В отчаянии Гойгой поднял голову к низкому небу, навстречу падающим снежинкам и завыл, заплакал в голос, далеко оглашая притихшую тундру, медленно надевающую свой белый зимний наряд.
“Волки завыли”, — подумал Пины, прислушиваясь к отдаленным крикам.”
Скоро становится известным, что около стойбища бродит оборотень-тэрыки. Жители не могут этого терпеть, и убить его должны его же родственники (семья, в которой охотники потерялись в море), чтобы в селении не возникло кровной вражды. Братья Горгоя выступают против оборотня.

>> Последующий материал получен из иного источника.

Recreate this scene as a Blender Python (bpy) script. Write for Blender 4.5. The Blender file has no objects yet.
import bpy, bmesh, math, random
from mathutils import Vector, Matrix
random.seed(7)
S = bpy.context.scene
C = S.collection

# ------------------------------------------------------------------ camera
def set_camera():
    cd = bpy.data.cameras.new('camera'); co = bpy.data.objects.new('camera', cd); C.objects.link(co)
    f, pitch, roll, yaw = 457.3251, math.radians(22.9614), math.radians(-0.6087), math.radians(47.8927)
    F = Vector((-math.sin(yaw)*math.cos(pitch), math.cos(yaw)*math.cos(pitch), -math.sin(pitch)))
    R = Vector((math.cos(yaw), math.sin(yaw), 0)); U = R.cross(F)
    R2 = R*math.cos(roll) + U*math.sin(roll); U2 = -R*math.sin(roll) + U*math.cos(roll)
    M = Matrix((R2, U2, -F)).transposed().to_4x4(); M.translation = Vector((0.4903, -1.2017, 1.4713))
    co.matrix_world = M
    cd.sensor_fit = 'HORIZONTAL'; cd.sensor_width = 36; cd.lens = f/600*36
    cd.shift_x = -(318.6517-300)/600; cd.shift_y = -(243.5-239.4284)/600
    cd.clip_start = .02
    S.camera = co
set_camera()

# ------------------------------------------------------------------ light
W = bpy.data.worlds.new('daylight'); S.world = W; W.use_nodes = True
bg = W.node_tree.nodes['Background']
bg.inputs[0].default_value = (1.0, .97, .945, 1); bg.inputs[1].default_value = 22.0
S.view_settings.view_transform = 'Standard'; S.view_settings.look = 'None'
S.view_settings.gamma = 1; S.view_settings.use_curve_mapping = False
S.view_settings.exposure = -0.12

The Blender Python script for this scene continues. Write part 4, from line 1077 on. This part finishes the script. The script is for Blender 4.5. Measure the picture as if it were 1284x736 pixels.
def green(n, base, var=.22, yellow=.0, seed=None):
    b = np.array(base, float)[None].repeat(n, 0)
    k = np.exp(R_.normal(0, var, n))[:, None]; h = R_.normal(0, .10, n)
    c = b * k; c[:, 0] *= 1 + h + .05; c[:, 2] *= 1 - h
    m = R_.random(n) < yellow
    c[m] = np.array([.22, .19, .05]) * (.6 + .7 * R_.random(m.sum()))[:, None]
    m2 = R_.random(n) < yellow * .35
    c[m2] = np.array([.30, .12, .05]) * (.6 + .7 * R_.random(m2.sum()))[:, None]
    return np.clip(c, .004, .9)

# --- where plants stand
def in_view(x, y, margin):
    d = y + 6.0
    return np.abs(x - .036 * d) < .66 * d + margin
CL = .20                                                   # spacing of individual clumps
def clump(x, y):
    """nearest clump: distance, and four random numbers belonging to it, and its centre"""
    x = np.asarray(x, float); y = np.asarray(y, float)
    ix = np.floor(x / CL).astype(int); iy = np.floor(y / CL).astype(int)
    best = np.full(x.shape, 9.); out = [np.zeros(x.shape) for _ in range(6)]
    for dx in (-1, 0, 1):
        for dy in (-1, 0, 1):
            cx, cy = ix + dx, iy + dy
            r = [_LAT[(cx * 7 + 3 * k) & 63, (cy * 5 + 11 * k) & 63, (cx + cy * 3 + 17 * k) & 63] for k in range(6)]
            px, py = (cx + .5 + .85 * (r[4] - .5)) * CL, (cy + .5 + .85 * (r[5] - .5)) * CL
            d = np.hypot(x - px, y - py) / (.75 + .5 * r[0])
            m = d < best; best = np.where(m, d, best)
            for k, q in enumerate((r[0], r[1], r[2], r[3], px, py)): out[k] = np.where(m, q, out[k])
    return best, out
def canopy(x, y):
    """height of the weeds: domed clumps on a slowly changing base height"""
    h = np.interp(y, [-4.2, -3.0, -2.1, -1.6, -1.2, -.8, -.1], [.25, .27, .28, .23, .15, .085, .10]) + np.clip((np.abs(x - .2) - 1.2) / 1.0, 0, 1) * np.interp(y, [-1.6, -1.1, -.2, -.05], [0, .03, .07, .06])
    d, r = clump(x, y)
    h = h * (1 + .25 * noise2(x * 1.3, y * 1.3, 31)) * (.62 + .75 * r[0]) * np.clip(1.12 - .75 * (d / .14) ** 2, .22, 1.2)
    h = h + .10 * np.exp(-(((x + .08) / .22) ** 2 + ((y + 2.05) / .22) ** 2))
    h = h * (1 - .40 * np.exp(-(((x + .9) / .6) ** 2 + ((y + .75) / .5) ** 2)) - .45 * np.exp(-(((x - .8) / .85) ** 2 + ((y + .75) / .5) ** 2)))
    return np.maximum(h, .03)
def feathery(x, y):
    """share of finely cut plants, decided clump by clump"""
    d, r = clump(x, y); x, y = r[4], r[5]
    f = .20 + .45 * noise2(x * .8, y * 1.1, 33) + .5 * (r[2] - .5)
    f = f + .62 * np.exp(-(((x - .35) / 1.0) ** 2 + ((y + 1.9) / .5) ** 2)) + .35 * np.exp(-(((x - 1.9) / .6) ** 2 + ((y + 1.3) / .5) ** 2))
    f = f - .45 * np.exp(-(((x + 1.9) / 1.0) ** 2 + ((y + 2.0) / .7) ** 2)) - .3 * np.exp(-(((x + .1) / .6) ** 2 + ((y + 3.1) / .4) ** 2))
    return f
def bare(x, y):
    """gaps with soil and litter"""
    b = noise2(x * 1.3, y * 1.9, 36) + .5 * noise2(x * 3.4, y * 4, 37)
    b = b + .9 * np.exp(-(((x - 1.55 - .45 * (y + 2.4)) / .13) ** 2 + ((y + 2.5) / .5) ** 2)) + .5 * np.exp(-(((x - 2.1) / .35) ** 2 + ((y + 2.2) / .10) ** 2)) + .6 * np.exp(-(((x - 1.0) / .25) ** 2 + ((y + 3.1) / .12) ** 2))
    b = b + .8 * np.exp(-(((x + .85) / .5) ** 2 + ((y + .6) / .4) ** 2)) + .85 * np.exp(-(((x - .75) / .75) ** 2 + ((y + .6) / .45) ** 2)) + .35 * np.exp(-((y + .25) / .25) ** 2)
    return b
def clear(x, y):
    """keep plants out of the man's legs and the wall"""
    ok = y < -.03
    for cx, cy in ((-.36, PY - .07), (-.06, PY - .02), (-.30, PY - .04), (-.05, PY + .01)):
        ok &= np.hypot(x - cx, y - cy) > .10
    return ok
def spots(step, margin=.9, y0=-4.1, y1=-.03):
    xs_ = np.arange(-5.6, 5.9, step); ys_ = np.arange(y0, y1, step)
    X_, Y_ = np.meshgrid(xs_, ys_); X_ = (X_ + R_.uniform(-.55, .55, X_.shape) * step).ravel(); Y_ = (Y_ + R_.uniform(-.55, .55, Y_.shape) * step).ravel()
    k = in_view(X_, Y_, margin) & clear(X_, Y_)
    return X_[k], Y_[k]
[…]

“Тин-Тин мчалась с развевающимися волосами. Как тень от уносимого ветром облака, она промчалась мимо братьев с криком:
— Не убивайте его! Он ваш брат! Не убивайте его!
Гойгой схватил Тин-Тин. Ее глаза были полны слез. В последний раз он видел их, в последний раз он видел мир, облака, ощущал холодный ветер, в последний раз видел братьев, которые целились в него.
Собравшись с силами, Гойгой отбросил от себя Тин-Тин н шагнул навстречу братьям. И в то же мгновение он почувствовал, как в грудь с тупым звуком впились две стрелы. Боли не было. Был удивительный ясный свет, в котором он поплыл, слыша удаляющиеся крики людей.
Тин-Тин подбежала к Гойгою, но на его широко открытых глазах уже не таяли снежинки.
Под этим нетающим снегом с лица Гойгоя сходила шерсть, и он представал перед Тин-Тин и изумленными братьями таким, каким он уходил в то весеннее утро...”
Красива чукотская легенда, красива гипотеза Ильи Гурвича, но ни одна из них не может быть принята за реальность вследствие биологической невозможности осуществления этого. Люди различных народов за долгую историю человечества попадали в самые различные труднейшие, физически и морально, ситуации, и никогда они не демонстрировали таких морфологических и психологических превращений, как человека в обволошенного гоминоида с выдающимися физическими возможностями и морфологическими особенностями ископаемых антропоидов. Чукчи, как один из народов Земли, в этом отношении не являются исключением.
Что же остается? Остается уникальная коллекция сведений о чучуна, настоящий научный подвиг Ильи Гурвича, которая, я надеюсь, после этой публикации снова войдет в научное обращение, и которая все ещё ждет нового анализа (гоминологов? антропологов?).